(What to produce):
Only the lines from the start of the data below through the line that contains "(.12, .15, .065))" are to be copied, exactly and without pictures.

(Recorded data):
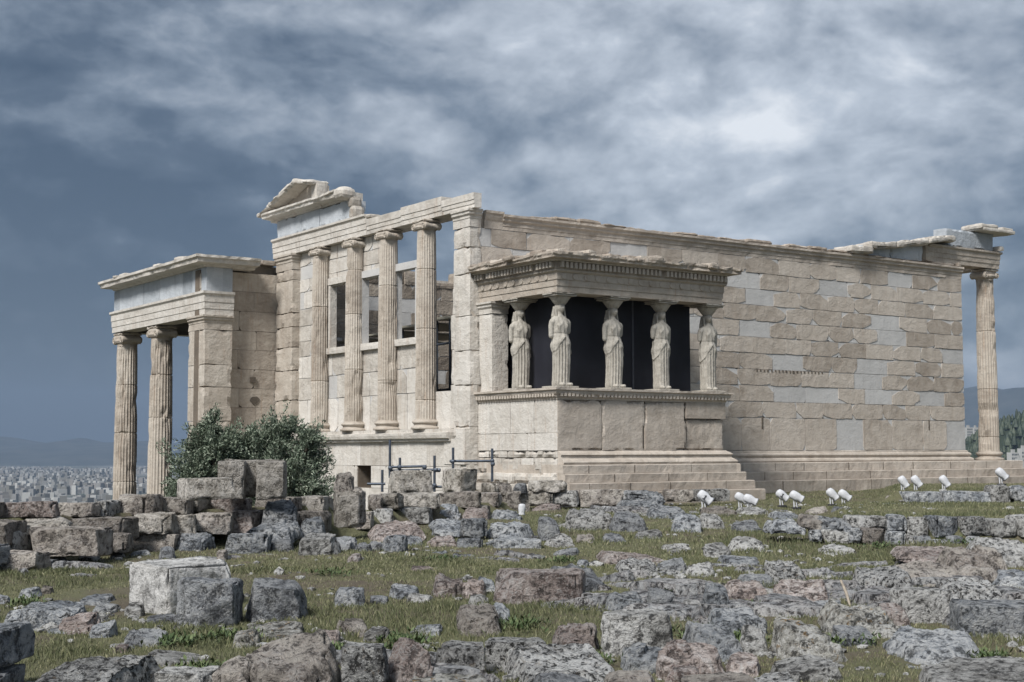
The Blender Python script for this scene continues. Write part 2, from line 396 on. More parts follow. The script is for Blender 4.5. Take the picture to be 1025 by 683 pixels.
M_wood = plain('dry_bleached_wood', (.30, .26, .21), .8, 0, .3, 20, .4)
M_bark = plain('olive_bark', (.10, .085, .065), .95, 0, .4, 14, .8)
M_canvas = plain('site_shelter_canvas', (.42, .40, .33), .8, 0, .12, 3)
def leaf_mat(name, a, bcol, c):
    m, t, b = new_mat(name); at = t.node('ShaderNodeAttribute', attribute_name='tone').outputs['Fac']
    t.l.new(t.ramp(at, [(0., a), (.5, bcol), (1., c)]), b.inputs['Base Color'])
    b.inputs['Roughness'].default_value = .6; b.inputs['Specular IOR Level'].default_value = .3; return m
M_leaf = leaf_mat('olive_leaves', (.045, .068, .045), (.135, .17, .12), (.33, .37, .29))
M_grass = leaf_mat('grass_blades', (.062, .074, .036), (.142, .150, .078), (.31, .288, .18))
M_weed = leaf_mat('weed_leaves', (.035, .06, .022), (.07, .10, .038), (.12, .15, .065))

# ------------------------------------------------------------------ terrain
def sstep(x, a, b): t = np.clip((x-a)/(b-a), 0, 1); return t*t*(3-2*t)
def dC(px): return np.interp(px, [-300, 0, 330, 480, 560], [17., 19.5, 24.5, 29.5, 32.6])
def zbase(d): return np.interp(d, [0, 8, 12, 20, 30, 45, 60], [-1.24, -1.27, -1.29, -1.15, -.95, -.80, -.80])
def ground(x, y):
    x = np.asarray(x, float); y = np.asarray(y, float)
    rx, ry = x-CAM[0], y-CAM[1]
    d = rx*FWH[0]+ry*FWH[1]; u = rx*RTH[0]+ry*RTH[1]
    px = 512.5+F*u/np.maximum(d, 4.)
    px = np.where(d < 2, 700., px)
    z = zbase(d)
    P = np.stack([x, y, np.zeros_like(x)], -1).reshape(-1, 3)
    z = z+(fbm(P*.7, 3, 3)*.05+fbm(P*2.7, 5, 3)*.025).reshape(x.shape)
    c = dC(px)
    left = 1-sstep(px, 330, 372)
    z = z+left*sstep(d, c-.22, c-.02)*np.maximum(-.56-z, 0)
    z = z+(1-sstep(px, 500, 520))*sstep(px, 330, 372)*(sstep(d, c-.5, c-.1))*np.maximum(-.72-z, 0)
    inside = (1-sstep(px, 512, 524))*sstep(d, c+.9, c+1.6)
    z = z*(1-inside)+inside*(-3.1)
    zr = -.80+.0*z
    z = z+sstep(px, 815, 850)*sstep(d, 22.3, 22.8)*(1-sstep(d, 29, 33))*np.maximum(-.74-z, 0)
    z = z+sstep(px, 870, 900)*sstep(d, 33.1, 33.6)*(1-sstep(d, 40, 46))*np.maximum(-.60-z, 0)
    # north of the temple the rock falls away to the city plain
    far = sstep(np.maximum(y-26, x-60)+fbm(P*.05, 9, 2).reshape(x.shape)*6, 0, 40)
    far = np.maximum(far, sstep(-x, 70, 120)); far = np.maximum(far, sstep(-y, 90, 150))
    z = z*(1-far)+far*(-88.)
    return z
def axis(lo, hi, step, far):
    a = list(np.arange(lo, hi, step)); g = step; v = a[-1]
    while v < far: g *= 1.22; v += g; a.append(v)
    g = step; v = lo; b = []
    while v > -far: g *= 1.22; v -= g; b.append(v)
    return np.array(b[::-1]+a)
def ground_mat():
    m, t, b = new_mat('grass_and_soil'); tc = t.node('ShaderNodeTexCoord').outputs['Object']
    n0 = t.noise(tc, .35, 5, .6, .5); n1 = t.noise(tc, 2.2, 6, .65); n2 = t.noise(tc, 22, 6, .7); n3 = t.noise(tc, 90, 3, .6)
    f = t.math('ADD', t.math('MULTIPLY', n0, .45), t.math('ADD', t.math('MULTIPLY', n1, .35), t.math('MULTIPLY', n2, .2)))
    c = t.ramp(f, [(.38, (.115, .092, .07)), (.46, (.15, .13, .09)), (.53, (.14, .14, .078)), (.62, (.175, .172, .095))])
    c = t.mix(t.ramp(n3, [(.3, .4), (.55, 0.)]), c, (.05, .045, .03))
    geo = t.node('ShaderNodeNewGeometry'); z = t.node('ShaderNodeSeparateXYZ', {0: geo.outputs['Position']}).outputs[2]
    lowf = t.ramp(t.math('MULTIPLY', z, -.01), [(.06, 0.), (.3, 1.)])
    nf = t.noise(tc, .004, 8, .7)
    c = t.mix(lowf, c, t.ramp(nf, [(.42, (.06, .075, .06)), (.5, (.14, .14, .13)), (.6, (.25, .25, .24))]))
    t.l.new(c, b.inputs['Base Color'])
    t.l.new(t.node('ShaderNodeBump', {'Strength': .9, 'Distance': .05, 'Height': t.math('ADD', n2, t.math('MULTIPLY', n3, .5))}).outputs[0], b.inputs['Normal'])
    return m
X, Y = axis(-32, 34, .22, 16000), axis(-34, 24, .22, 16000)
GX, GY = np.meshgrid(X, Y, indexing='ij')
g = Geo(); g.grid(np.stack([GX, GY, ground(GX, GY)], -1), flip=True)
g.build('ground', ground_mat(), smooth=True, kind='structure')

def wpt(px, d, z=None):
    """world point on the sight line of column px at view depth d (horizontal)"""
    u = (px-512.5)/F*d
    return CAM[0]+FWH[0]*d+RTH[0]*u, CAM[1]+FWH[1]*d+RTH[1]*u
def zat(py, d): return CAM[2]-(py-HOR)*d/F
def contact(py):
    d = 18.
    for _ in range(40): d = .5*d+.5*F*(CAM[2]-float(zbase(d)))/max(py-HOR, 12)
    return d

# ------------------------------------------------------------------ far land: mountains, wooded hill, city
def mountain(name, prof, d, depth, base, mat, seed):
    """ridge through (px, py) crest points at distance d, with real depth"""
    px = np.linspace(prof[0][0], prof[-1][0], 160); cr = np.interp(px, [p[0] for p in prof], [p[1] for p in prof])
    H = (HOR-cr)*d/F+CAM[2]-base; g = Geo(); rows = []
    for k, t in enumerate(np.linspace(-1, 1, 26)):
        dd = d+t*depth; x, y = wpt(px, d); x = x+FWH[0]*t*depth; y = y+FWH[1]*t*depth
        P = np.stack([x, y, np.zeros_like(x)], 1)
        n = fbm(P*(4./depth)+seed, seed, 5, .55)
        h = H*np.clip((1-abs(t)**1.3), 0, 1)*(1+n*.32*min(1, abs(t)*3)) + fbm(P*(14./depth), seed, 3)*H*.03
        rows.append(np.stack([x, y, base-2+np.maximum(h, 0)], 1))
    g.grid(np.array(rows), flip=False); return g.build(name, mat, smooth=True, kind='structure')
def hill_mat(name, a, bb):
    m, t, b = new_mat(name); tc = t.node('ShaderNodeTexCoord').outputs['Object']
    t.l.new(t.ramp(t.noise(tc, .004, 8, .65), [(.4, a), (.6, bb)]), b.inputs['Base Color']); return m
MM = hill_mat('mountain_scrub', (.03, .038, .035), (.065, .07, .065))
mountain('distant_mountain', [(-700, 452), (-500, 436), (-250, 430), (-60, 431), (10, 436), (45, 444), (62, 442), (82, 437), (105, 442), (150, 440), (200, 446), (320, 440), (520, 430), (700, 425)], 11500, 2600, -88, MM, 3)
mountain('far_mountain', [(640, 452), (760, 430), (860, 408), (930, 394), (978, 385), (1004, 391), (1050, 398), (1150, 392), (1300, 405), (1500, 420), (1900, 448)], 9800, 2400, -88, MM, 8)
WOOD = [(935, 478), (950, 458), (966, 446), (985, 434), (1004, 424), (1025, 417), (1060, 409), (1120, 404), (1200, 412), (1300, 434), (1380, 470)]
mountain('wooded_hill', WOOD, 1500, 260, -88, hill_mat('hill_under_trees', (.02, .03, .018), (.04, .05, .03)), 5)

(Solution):
The Blender Python script for this scene continues. Write part 2, from line 396 on. More parts follow. The script is for Blender 4.5. Take the picture to be 1025 by 683 pixels.
M_wood = plain('dry_bleached_wood', (.30, .26, .21), .8, 0, .3, 20, .4)
M_bark = plain('olive_bark', (.10, .085, .065), .95, 0, .4, 14, .8)
M_canvas = plain('site_shelter_canvas', (.42, .40, .33), .8, 0, .12, 3)
def leaf_mat(name, a, bcol, c):
    m, t, b = new_mat(name); at = t.node('ShaderNodeAttribute', attribute_name='tone').outputs['Fac']
    t.l.new(t.ramp(at, [(0., a), (.5, bcol), (1., c)]), b.inputs['Base Color'])
    b.inputs['Roughness'].default_value = .6; b.inputs['Specular IOR Level'].default_value = .3; return m
M_leaf = leaf_mat('olive_leaves', (.045, .068, .045), (.135, .17, .12), (.33, .37, .29))
M_grass = leaf_mat('grass_blades', (.062, .074, .036), (.142, .150, .078), (.31, .288, .18))
M_weed = leaf_mat('weed_leaves', (.035, .06, .022), (.07, .10, .038), (.12, .15, .065))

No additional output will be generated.